*EXERCISE GOAL:*
For each line of the data below that holds "were", copy the line.

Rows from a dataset
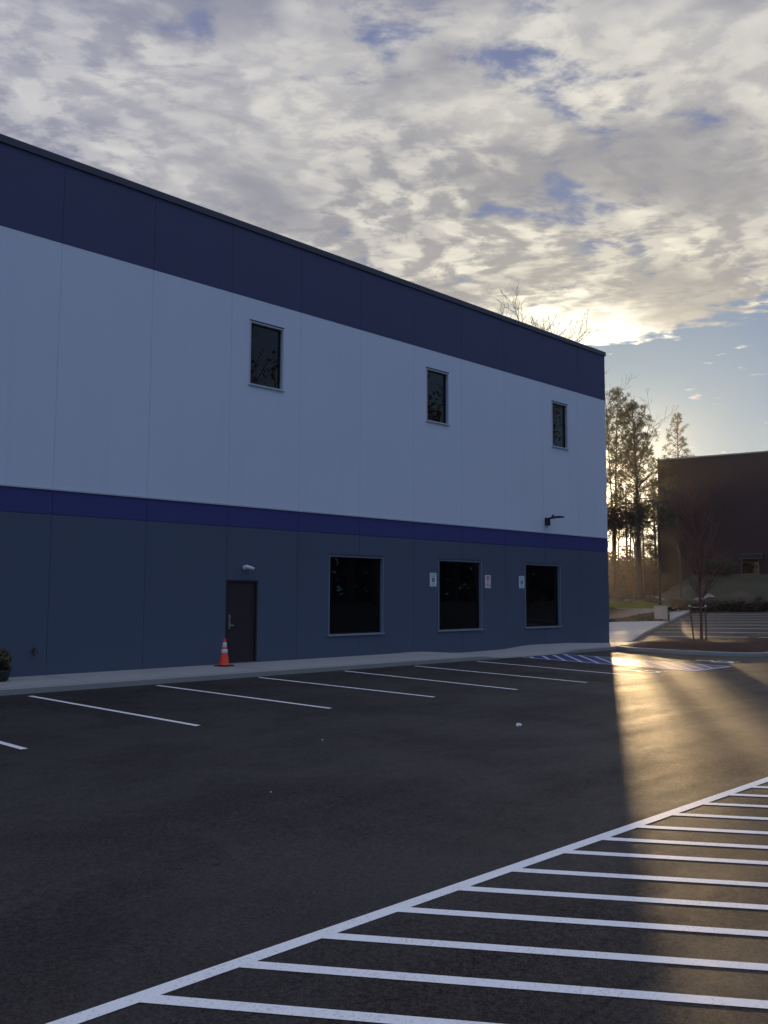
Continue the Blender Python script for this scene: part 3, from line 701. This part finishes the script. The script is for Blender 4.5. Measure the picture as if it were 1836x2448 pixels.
# young street tree with stakes on the island
TX,TY=22.85,-4.62; tz=mound(TX,TY)
rnd=random.Random(9)
t=thing('young_maple','young leafless copper tree with upswept twigs growing from the mulch island','tree',(TX,TY,tz-.03))
bm=BM(); tube(bm,[Vector((0,0,-.1)),Vector((0,0,.05)),Vector((.02,-.01,.7)),Vector((-.02,0,1.45)),Vector((0,.02,2.3)),Vector((.03,0,3.6)),Vector((0,.03,5.6))],[.085,.06,.052,.046,.036,.02,.006],8); link('trunk',bm,'maple',t,True)
bm=BM()
for i in range(52):
    f=rnd.uniform(0,1); z=1.3+3.4*f**1.1; a=i*2.4+rnd.uniform(-.4,.4); ang=R(lerp(62,28,f)+rnd.uniform(-8,8)); L=lerp(2.3,1.1,f)*rnd.uniform(.75,1.15)
    d=Vector((math.cos(a)*math.sin(ang),math.sin(a)*math.sin(ang),math.cos(ang))); p=Vector((0,0,z)); pts=[p]; dd=d.copy()
    for k in range(5): dd=(dd+Vector((rnd.uniform(-.08,.08),rnd.uniform(-.08,.08),.13))).normalized(); pts.append(pts[-1]+dd*L/5)
    tube(bm,pts,[.019,.016,.013,.011,.009,.006],4,0,False)
    for k in range(7):
        idx=rnd.randint(1,4); q=pts[idx]; nd=(dd+Vector((rnd.gauss(0,.45),rnd.gauss(0,.45),rnd.gauss(0,.25)))).normalized(); l=rnd.uniform(.25,.75)
        q2=q+nd*l*.5; nd2=(nd+Vector((0,0,.3))).normalized(); tube(bm,[q,q2,q2+nd2*l*.5],[.009,.0075,.005],3,0,False)
        q3=q2; nd3=(nd2+Vector((rnd.gauss(0,.4),rnd.gauss(0,.4),0))).normalized(); tube(bm,[q3,q3+nd3*l*.45],[.006,.004],3,0,False)
link('twigs',bm,'maple',t)
for dx,dy,lx,lab in ((-.19,.19,-.10,'brown wooden tree stake leaning slightly on the left of the young tree'),(.12,-.13,.0,'thin wooden tree stake just right of the young tree')):
    o=thing('tree_stake',lab,'stake',(TX+dx,TY+dy,mound(TX+dx,TY+dy)),0,'stakes holding the young tree')
    bm=BM(); tube(bm,[Vector((0,0,-.2)),Vector((lx*.5,-lx*.5,.65)),Vector((lx,-lx,1.35))],[.032,.032,.030],6); link('post',bm,'stake',o)
    bm=BM(); e=Vector((-dx*.85,-dy*.85,1.22)); tube(bm,[Vector((lx,-lx,1.25)),e*.5+Vector((lx,-lx,1.25))*.5+Vector((0,0,-.03)),e],[.007,.007,.007],5); tube(bm,[Vector((lx,-lx,1.23)),Vector((lx,-lx,1.29))],[.038,.038],7); link('tie',bm,'tie',o)

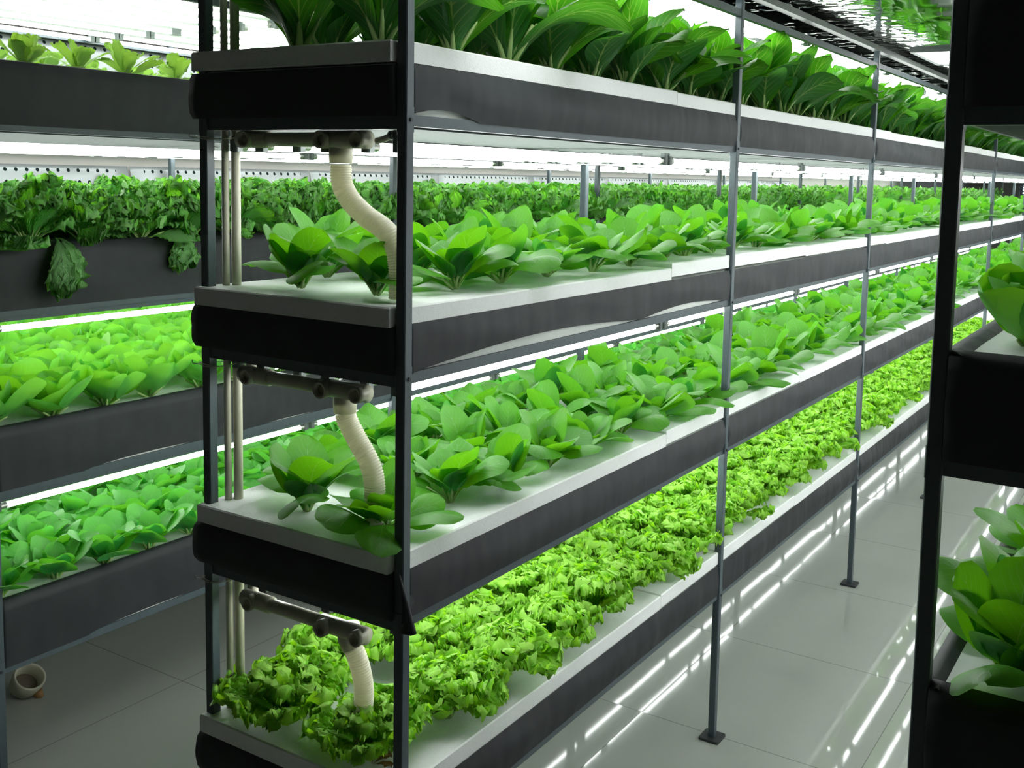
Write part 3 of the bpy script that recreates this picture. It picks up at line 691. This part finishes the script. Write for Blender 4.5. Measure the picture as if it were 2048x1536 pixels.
def bed(kind, rackw, L, spots, rows, zt, nfine, nmax, scale=(.88, 1.1), group=None):
    """spots: (x, y, row index, index along)"""
    sp = sorted(spots, key=lambda s: depth((s[0], s[1], zt)))
    far = []
    for i, (x, y, r, k) in enumerate(sp):
        v = RND.randrange(NV) if kind != 'spoon' else RND.choice((0, 1)) if y < .28 else RND.choice((2, 3, 4, 2, 3, 4, 1)); rz = RND.uniform(0, 6.28); sc = RND.uniform(*scale)
        if i >= nmax: far.append((x, y, v, rz, sc)); continue
        if i < nfine:
            me, st = pmesh(kind, v, 0); o = link(NAME[kind], None, loc=(x, y, zt)); o.rotation_euler = (0, 0, rz); o.scale = (sc,)*3
            link('foliage', me, o); link('stalk_cluster', st, o)
        else:
            me, st = pmesh(kind, v, 1); o = link(NAME[kind], me, loc=(x, y, zt)); o.rotation_euler = (0, 0, rz); o.scale = (sc,)*3
        b = int(y//BAY); kk = sum(1 for s in spots if s[2] == r and s[1] < y and s[1] >= b*BAY)
        pos = '%s from near end' % ORD[k] if k < 8 else '%s past %s post' % (ORD[min(kk, 15)], ORD[b])
        tag(o, '%s, %s %s, %s, %s' % (DESC[kind], rackw, TIERW[L], rows[r], pos), CAT[kind], group)
    if far:
        m = MB(); src = {}
        for (x, y, v, rz, sc) in far:
            if v not in src: src[v] = plant(kind, v*31+len(kind), 2)[0]
            s = src[v]; c, q = math.cos(rz), math.sin(rz); R = np.array([[c, -q, 0], [q, c, 0], [0, 0, 1]])*sc
            V = np.concatenate(s.v) @ R.T+np.array([x, y, zt]); m.add(V, s.f, 0, np.concatenate(s.uvs))
        o = m.obj('distant_'+NAME[kind], kind, None, True)
        tag(o, '%s crop at the far end of the %s, %s' % (DESC[kind], rackw, TIERW[L]), CAT[kind], kind='stuff')
ROW3 = ['aisle-side row', 'middle row', 'back row']
def spots3(x0, x1, ys, ye, pitch, jit=.012, first=None):
    out = []
    for r, fx in enumerate((.185, .51, .83)):
        k = 0; y = ys+(pitch/2 if r == 1 else 0)
        while y < ye:
            out.append((x1-(x1-x0)*fx+RND.uniform(-jit, jit), y+RND.uniform(-jit, jit), r, k)); k += 1; y += pitch
    return out
def override(sp, d):
    return [((*d[(r, k)], r, k) if (r, k) in d else (x, y, r, k)) for (x, y, r, k) in sp]
sp = override(spots3(MX0, MX1, .085, 12.3, .205), {(0, 0): (-.150, .10), (2, 0): (-.385, .105)})
sp = [s for s in sp if not (s[2] == 1 and s[3] == 0)]
bed('romaine', 'centre rack', 'A', sp, ROW3, Z['A']+.160, 45, 400, (.95, 1.18), 'romaine on the top tier')
sp = override(spots3(MX0, MX1, .085, 12.3, .205), {(0, 0): (-.15, .09), (2, 0): (-.365, .088)})
sp = [s for s in sp if not (s[2] == 1 and s[3] == 0)]
bed('spoon', 'centre rack', 'B', sp, ROW3, Z['B']+.160, 50, 400, (.84, 1.04), 'cabbage greens on the second tier')
sp = override(spots3(MX0, MX1, .085, 12.3, .205), {(0, 0): (-.12, .085), (2, 0): (-.35, .09), (0, 1): (-.13, .32)})
sp = [s for s in sp if not (s[2] == 1 and s[3] == 0)]
bed('spoon', 'centre rack', 'C', sp, ROW3, Z['C']+.160, 60, 400, (.86, 1.08), 'cabbage greens on the third tier')
sp = override(spots3(MX0, MX1, .085, 8.0, .215, .010), {(0, 0): (-.16, .08), (2, 0): (-.41, .08)})
sp = [s for s in sp if not (s[2] == 1 and s[3] == 0)]
bed('curly', 'centre rack', 'D', sp, ROW3, Z['D']+.160, 40, 400, (.95, 1.15), 'curly lettuce on the lowest tier')
ROWN = ['aisle row', 'second row', 'third row', 'fourth row', 'fifth row', 'sixth row', 'seventh row', 'last row']
def spotsN(n, ys, ye, pitch, jit=.012, x0=LX0, x1=LX1, ins=.055):
    out = []
    for r in range(n):
        x = x1-ins-(x1-x0-ins*2+.01)*r/(n-1); k = 0; y = ys+(pitch/2 if r % 2 else 0)
        while y < ye: out.append((x+RND.uniform(-jit, jit), y+RND.uniform(-jit, jit), r, k)); k += 1; y += pitch
    return out
bed('pale', 'wall rack', 'A', spotsN(5, .20, 3.2, .16, ins=.10), ROWN, Z['A']+LT['A'], 20, 400, (.7, 1.1), 'pale lettuce on the wall rack')
bed('kale', 'wall rack', 'B', spotsN(8, .16, 16.4, .175, ins=.05), ROWN, Z['B']+LT['B'], 50, 300, (.9, 1.15), 'kale on the wall rack')
bed('round', 'wall rack', 'C', spotsN(8, .03, 2.9, .175), ROWN, Z['C']+LT['C'], 40, 400, (.95, 1.15), 'lettuce on the wall rack third tier')
bed('deep', 'wall rack', 'D', spotsN(8, .04, 16.4, .165), ROWN, Z['D']+LT['D'], 50, 300, (1.0, 1.2), 'greens on the wall rack lowest tier')
bed('spoon', 'near rack', 'C', [(1.09, .13, 0, 0), (1.075, .38, 0, 1), (1.10, .64, 0, 2), (1.29, .20, 1, 0), (1.28, .45, 1, 1)], ['aisle-side row', 'inner row'], Z['C']+.150, 9, 20, (1.08, 1.2), 'greens on the near rack')
bed('round', 'near rack', 'B', [(1.085, .20, 0, 0), (1.10, .50, 0, 1), (1.26, .2, 1, 0)], ['aisle-side row', 'inner row'], Z['B']+.150, 9, 20, (.95, 1.1), 'lettuce on the near rack')
m = MB(); rng = np.random.default_rng(4)
for j in range(3): m.add(*_o(leaf(rng, .045, .011, .5, -.3, .3+j*.9, p_kale, .2, 9, 9, ruf=.003, rfreq=6, z0=.002)))
o = m.obj('withered_leaf', 'dead', None, True); o.location = (-.12, .045, Z['D']+.160)
tag(o, 'small brown withered leaf on the lowest foam board by the near post', 'withered leaf')
# two long kale leaves hanging over the liner
for i, (x, y, L) in enumerate(((-1.47, .225, .17), (-1.47, .635, .12))):
    rng = np.random.default_rng(90+i); m = MB()
    for j in range(3):
        m.add(*_o(leaf(rng, L*(1, .9, .7)[j]*1.25, .042, math.radians(28), math.radians(-112), -.15+.35*j-.2, p_kale, -.1, 27, 24, ruf=.011, rfreq=16, pw=.55, z0=.02)))
    o = m.obj('hanging_kale_leaf', 'kale', None, True); o.location = (x, y, Z['B']+LT['B'])
    tag(o, ['longer frilly kale leaf drooping over the black liner', 'shorter frilly kale leaf drooping over the black liner'][i], 'kale leaf')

*ANSWER TO THIS EXERCISE:*
Continue the Blender Python script for this scene: part 3, from line 701. This part finishes the script. The script is for Blender 4.5. Measure the picture as if it were 1836x2448 pixels.
Write part 3 of the bpy script that recreates this picture. It picks up at line 691. This part finishes the script. Write for Blender 4.5. Measure the picture as if it were 2048x1536 pixels.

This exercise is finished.